■ GIVEN REQUEST
Only the number is wanted: how many lines of the data contain "Python"?

■ INPUT MATERIAL

★ ★ ★

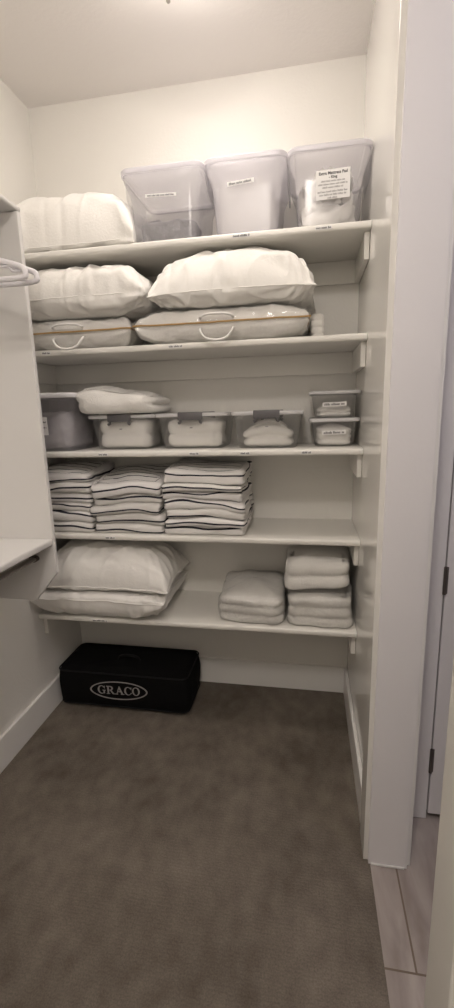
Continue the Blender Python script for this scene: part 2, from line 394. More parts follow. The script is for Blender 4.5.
# ------------------------------------------------------------------ hanging closet unit on the left
PX, PY = .303, -.65
t = thing('closet_organizer', (0.16, -1.4, .72), 'white closet unit with hanging rods mounted on the left wall', 'cabinet')
bm = bmesh.new()
prof = [(.001, .722), (.205, .722), (PX, .835), (PX, 2.064), (.001, 2.064)]
loft(bm, [[(x, y, z) for x, z in prof] for y in (PY, PY+.019)])
es = [e for e in bm.edges if abs(e.verts[0].co.y-e.verts[1].co.y) < 1e-5]
bmesh.ops.bevel(bm, geom=es, offset=.0025, segments=2, profile=.5, affect='EDGES')
link('side_panel', bm, 'melamine', t, smooth=False)
for z, nm in ((2.066, 'top_shelf'), (.945, 'lower_shelf')):
    bm = nb(.001, PX+(.001 if nm == 'top_shelf' else -.003), -2.75, PY+(.019 if nm == 'top_shelf' else -.001), z, z+(.016 if nm == 'top_shelf' else .024)); es = [e for e in bm.edges if all(v.co.x > PX-.01 for v in e.verts) and abs(e.verts[0].co.z-e.verts[1].co.z) < 1e-5]
    bmesh.ops.bevel(bm, geom=es, offset=.006, segments=3, profile=.5, affect='EDGES')
    link(nm, bm, 'melamine', t, angle=.6)
bm = bmesh.new(); loft(bm, [[(x, y, z) for x, z in prof] for y in (-2.76, -2.741)]); link('side_panel', bm, 'melamine', t, smooth=False)
for x, z in ((.222, .893), (.195, 2.0)):
    bm = bmesh.new(); tube(bm, [(x, -2.73, z), (x, PY-.012, z)], .015, 14, flat=.55)
    r_ = P(link('hanging_rod', bm, 'rod', t, angle=.7), 'metal hanging rod')
    bm = bmesh.new(); tube(bm, [(x, PY-.016, z), (x, PY-.0005, z)], .018, 16, flat=.7)
    P(link('rod_flange', bm, 'dark_metal', r_, angle=.7), 'dark rod socket')

# hangers on the upper rod
def hanger(y, dx, label):
    z0 = 1.793; cx = .205+dx; t = thing('clothes_hanger', (cx, y, 2.015), label, 'hanger', 'white plastic hangers on the upper rod')
    hw = .240
    loop = smooth_path([(cx-hw, y, z0+.012), (cx-hw+.016, y, z0+.030), (cx-.12, y, z0+.062), (cx, y, z0+.105), (cx+.12, y, z0+.062), (cx+hw-.016, y, z0+.030), (cx+hw, y, z0+.013), (cx+hw-.016, y, z0), (cx+.1, y, z0), (cx, y, z0), (cx-.1, y, z0), (cx-hw+.016, y, z0)], 6, True)
    link('body', tube(bmesh.new(), loop, .0078, 8, True), 'hanger', t)
    hook = [(cx, y, z0+.118), (cx, y, 1.955)] + [(cx-.024*math.cos(a)+.004, y, 2.0+.021*math.sin(a)+.0) for a in [PI*1.0+.9-k*(PI+1.0)/12-PI*0 for k in range(13)]]
    hook = smooth_path([(cx, y, z0+.10), (cx, y, 1.94), (cx+.018, y, 1.967), (cx+.0225, y, 1.995), (cx+.012, y, 2.018), (cx-.006, y, 2.022), (cx-.021, y, 2.008), (cx-.025, y, 1.99)], 5)
    link('hook', tube(bmesh.new(), hook, .004, 8), 'hanger', t)
    bm = bmesh.new(); tube(bm, smooth_path([(cx+.155, y, z0+.05), (cx+.165, y, z0+.034), (cx+.185, y, z0+.032), (cx+.198, y, z0+.037)], 4), .004, 6); link('strap_notch', bm, 'hanger', t)
hanger(-.84, .018, 'white plastic hanger further from the camera, nearest the panel')
hanger(-.885, .012, 'white plastic hanger in front of the other one')

# ------------------------------------------------------------------ soft goods
def pillow_bm(cx, cy, z0, L, D, T, seed, top=None, p=2.6, q=.55, pinch=.07, rz=0, wr=.007, n=(84, 60), droop=0, zc=.45, lift=None, xmin=None, crn=1.0):
    bm = bmesh.new(); nu, nv = n; up, lo = {}, {}
    ca, sa = math.cos(rz), math.sin(rz)
    for i in range(nu+1):
        for j in range(nv+1):
            u = math.sin((2*i/nu-1)*PI/2*.88)/math.sin(PI/2*.88); v = math.sin((2*j/nv-1)*PI/2*.88)/math.sin(PI/2*.88)
            x = L/2*u*(1-pinch*(1-v*v)*abs(u)**2); y = D/2*v*(1-pinch*1.3*(1-u*u)*abs(v)**2)
            h = (max(0, 1-abs(u)**p)*max(0, 1-abs(v)**p))**q
            # wrinkles: broad folds and fine creases pulling in from the corners and seams
            e = max(abs(u), abs(v))
            rad = math.atan2(abs(v)-1.05, abs(u)-1.05)
            w = fbm(x*6+seed*3.1, y*6, seed, 3)*wr*1.3*min(1, h*2.2)
            X, Y = cx+x*ca-y*sa, cy+x*sa+y*ca
            zm = z0+T*zc-droop*(abs(u)*abs(v))**2.5+(lift(u, v) if lift else 0)
            zt = zm+T*(1-zc)*h+w; zb = zm-T*zc*h*1.08+w*.5
            ew = fbm(x*11, y*11, seed+5, 2)*wr*.5*(1-min(1, h))
            if top: zt = min(zt, top)
            zb = max(zb, z0); zt = max(zt, z0+.002)
            if xmin is not None: X = max(X, xmin)
            edge = i in (0, nu) or j in (0, nv)
            if edge: up[i, j] = lo[i, j] = bm.verts.new((X, Y+ew, max((zt+zb)/2+ew, z0+.004)))
            else:
                up[i, j] = bm.verts.new((X, Y, max(zt, zb+.002))); lo[i, j] = bm.verts.new((X, Y, zb))
    for i in range(nu):
        for j in range(nv):
            bm.faces.new((up[i, j], up[i+1, j], up[i+1, j+1], up[i, j+1]))
            bm.faces.new((lo[i, j], lo[i, j+1], lo[i+1, j+1], lo[i+1, j]))
    bm.normal_update()
    rnd = random.Random(int(seed*7)+1); fl = []
    for k in range(int(90*crn)):
        m = rnd.random()
        if m < .15:                                     # creases running in from a seam
            if rnd.random() < .7: c = (rnd.uniform(-.92, .92), rnd.choice((-1, -1, 1))*rnd.uniform(.45, 1)); a = PI/2+rnd.gauss(0, .35)
            else: c = (rnd.choice((-1, 1))*rnd.uniform(.6, 1), rnd.uniform(-.8, .8)); a = rnd.gauss(0, .35)
        elif m < .42:                                   # creases fanning out of the corners
            sx, sy = rnd.choice((-1, 1)), rnd.choice((-1, -1, 1)); rr = rnd.uniform(.15, .7); b = rnd.uniform(.1, 1.45)
            c = (sx*(1-rr*math.cos(b)*.6), sy*(1-rr*math.sin(b))); a = math.atan2(-sy*math.sin(b)*D, -sx*math.cos(b)*L*.6)
        else: c = (rnd.uniform(-.8, .8), rnd.uniform(-.9, .7)); a = rnd.gauss(.3, .55)
        fl.append((c[0]*L/2, c[1]*D/2, math.cos(a), math.sin(a), rnd.uniform(.035, .14), rnd.uniform(.006, .014), rnd.choice((1, 1, -1))*rnd.uniform(.3, 1.0)*wr*.85, rnd.uniform(-6, 6)))
    for dct, sg in ((up, 1), (lo, 1)):
        for (i, j), v in dct.items():
            if i in (0, nu) or j in (0, nv): continue
            dx_, dy_ = v.co.x-cx, v.co.y-cy; X_, Y_ = dx_*ca+dy_*sa, -dx_*sa+dy_*ca; w = 0
            for (fx, fy, c_, s_, ln, wd, am, cv) in fl:
                ax, ay = X_-fx, Y_-fy; al = ax*c_+ay*s_
                if abs(al) > ln*2.2: continue
                pe = -ax*s_+ay*c_+cv*al*al
                if abs(pe) < wd*2.6: w += am*math.exp(-(al/ln)**2-(pe/wd)**2)
            if abs(w) > .012: w = math.copysign(.012, w)
            zz0, zz1 = v.co.z <= z0+.0005, (top and v.co.z >= top-.0005)
            v.co += v.normal*w
            v.co.z = z0 if zz0 else max(v.co.z, z0)
            if top: v.co.z = min(v.co.z, top)
            if xmin is not None: v.co.x = max(v.co.x, xmin)
    rim = []
    for i in range(nu): rim.append(up[i, 0].co.copy())
    for j in range(nv): rim.append(up[nu, j].co.copy())
    for i in range(nu, 0, -1): rim.append(up[i, nv].co.copy())
    for j in range(nv, 0, -1): rim.append(up[0, j].co.copy())
    return bm, rim
def subsurf(o, n=1):
    m = o.modifiers.new('smooth', 'SUBSURF'); m.levels = n; m.render_levels = n; return o
def pillow(label, mat='cotton', group=None, pipe=False, cat='pillow', name='bed_pillow', **k):
    bm, rim = pillow_bm(**k)
    t = thing(name, (k['cx'], k['cy'], k['z0']), label, cat, group)
    subsurf(link('cushion', bm, mat, t))
    link('piping' if pipe else 'edge_seam', tube(bmesh.new(), rim, .0035 if pipe else .0018, 6, True), 'piping' if pipe else mat, t)
    return t

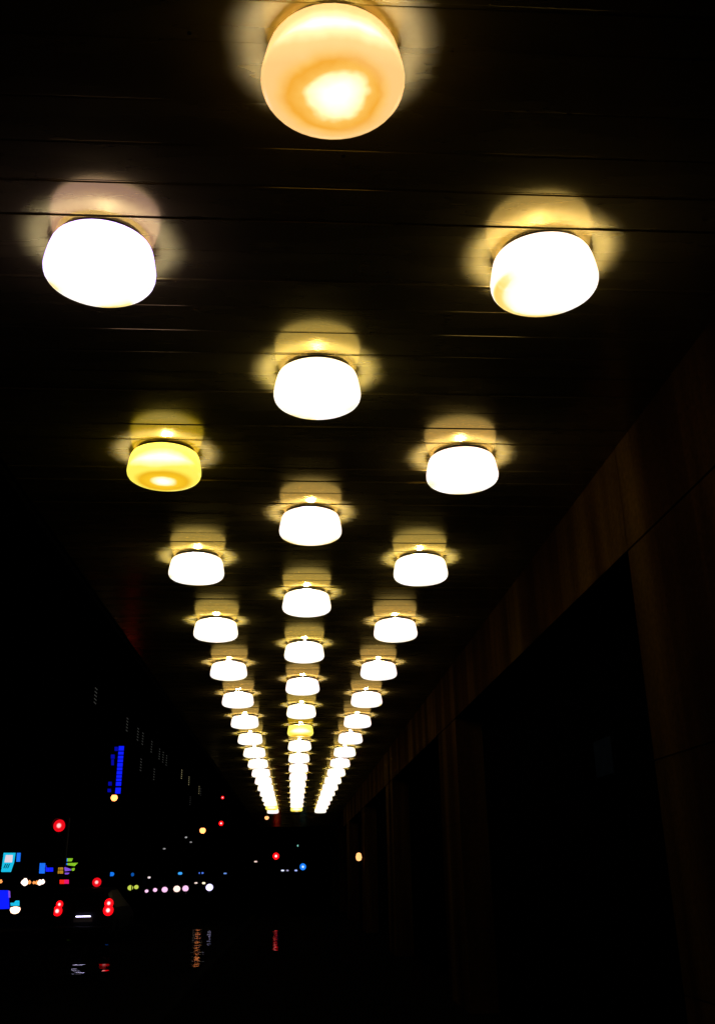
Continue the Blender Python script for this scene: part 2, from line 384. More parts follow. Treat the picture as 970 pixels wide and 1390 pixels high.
for row, (xr, nm) in enumerate(zip(ROW_X, ('left', 'middle', 'right'))):
    for i in range(18):
        off = 0 if row == 1 else .5
        src = proto if first else copy_tree(proto); first = False
        src.location = (xr, ROW_Y0 + ROW_DY*(i+off), Z_CEIL)
        mat = m_lw[rng.choice((0, 0, 1))]; look = 'bright white drum lamp'
        if row != 1 and i == 0: mat = m_lw[2]
        if row == 1 and i == 1: mat = m_lw[0]
        if (row, i) in ((1, 7), (0, 1), (1, 17), (0, 16)): mat = m_amber; look = 'amber yellow drum lamp'
        if (row, i) == (1, 0): mat = m_peach; look = 'big peach drum lamp with a white hot centre'
        if (row, i) in ((2, 0), (2, 3), (0, 4), (1, 2), (0, 6)): mat = m_stain
        if (row, i) == (2, 0): look = 'white drum lamp with a yellow stained lower edge'
        if (row, i) == (2, 3): look = 'amber bottomed white drum lamp'
        if look.startswith('bright') and i not in (0, 17): lab = f'white drum lamp, {ORD[i]} from the near end of the {nm} ceiling row'
        elif i == 17: lab = f'{look}, farthest of the {nm} row on the canopy ceiling'
        elif i == 0: lab = f'{look}, nearest of the {nm} row'
        else: lab = f'{look}, {ORD[i]} from the near end of the {nm} row'
        src['label'] = lab
        for ch in src.children:
            if ch.name.startswith('shade'):
                key = mat.name + ('_pink' if (row, i) == (0, 0) else '')
                if key not in LEAK:
                    ld = bpy.data.lights.new('bulb', 'SPOT'); ld.spot_size = math.radians(166.5); ld.spot_blend = .05; ld.shadow_soft_size = .028
                    ld.color = BULB[key][0]; ld.energy = BULB[key][1]*2.3; LEAK[key] = ld
                bo = bpy.data.objects.new('bulb', LEAK[key]); COL.objects.link(bo); bo.parent = src; bo.location = (0, 0, -.055); bo.rotation_euler = (math.pi, 0, 0)
                ch.material_slots[0].link = 'OBJECT'; ch.material_slots[0].material = mat
                ch.rotation_euler = (0, 0, (.75 if (row, i) == (2, 0) else 0) if mat in (m_amber, m_peach, m_stain) else rng.uniform(-.7, .7))

# ------------------------------------------------------------ small hanging and wall lamps
m_orange = glow('sodium_lamp_glass', (1, .46, .16), 1.6)
m_orange_hi = glow('street_lamp_glass', (1, .28, .08), 3.6)
m_pole = plain('painted_pole', (.004, .004, .004), .8)
q = px(362, 1110, 42.0)
t = thing('pendant_lamp', 'tiny orange pendant lamp hanging left of the last ceiling lamps', 'pendant lamp', (q.x, 42.0, Z_CEIL))
hz = q.z - Z_CEIL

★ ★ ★

■ EXERCISE SOLUTION
2